Nov. 17 Napoleon left Milan, and, after a continued ovation along the route, reached Paris Dec. 5, where, a change having taken place in the government, he thought it wise to be for a time. Though the Directory was jealous of the rising power of Napoleon, the people demanded a magnificent reception for him, which was prepared in the Luxembourg.
Napoleon made an address which was eagerly listened to, and the people were wild with enthusiasm. Thiers says, "All heads were overcome with the intoxication." Talleyrand gave a great ball costing over twelve thousand francs. Bourrienne, his secretary, remarked that it must be agreeable to "see his fellow-citizens so eagerly running after him."
"Bah! the people would crowd as fast to see me if I were going to the scaffold," was Napoleon's reply.

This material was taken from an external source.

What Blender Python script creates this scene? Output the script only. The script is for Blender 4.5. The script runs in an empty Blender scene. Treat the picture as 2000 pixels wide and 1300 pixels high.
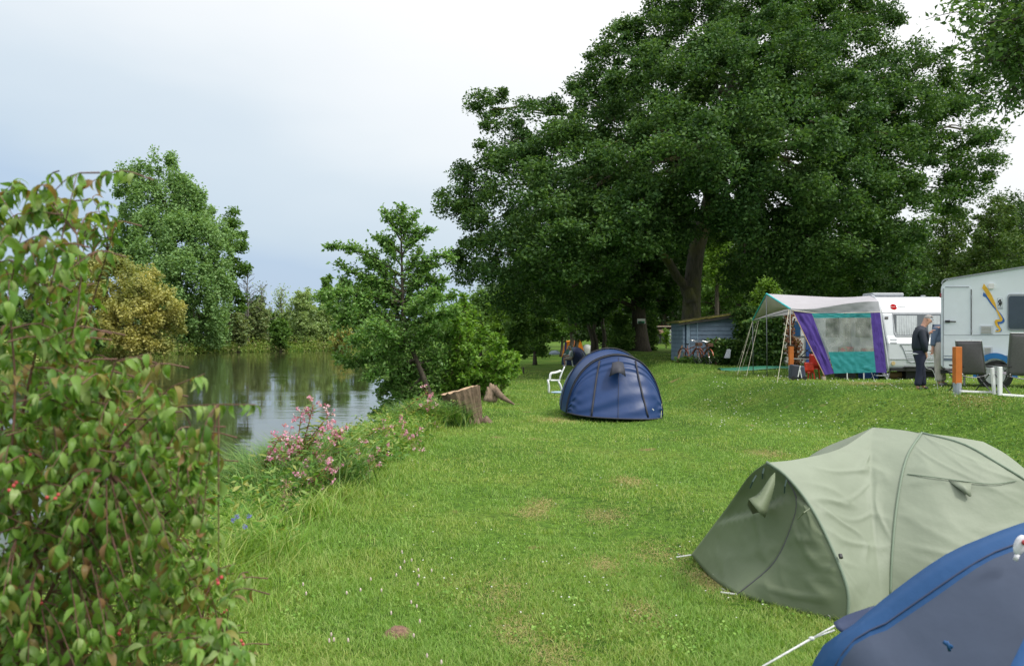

So well did he understand human nature.
He said to Bourrienne, "Were I to remain in Paris long, doing nothing, I should be lost. In this great Babylon one reputation displaces another. Let me be seen but three times at the theatre and I shall no longer excite attention; so I shall go there but seldom."
Napoleon was made a member of the Institute, in the class of the Sciences and Arts. This honor he greatly valued, writing to the president of the class, "I feel well assured that, before I can be their equal, I must long be their scholar.... True conquests—the only ones which leave no regret behind them—are those which are made over ignorance. The most honorable, as well as the most useful, occupation for nations is the contributing to the extension of human knowledge."
"He had," says Bourrienne, "an extreme aversion to mediocrity," or to people who are too indolent to read and improve themselves. "Mankind," he said, "are, in the end, always governed by superiority of intellectual qualities."
The Directory were anxious for an attack upon England, which had joined the Coalition against France in 1793, and was her most formidable enemy. "Go there," said Barras, "and capture the giant Corsair that infests the seas; go punish in London outrages that have too long gone unpunished."
Arnault said to Napoleon, "The Directory wishes to get you away; France wishes to keep you."
"I am perfectly willing to make a tour of the coast," said Napoleon to Bourrienne. "Should the expedition to Britain prove too hazardous, as I much fear that it will, the army of England will become the army of the East, and we will go to Egypt." He spent a week in looking over the ground, and said, "I will not hazard it. I would not thus sport with the fate of France."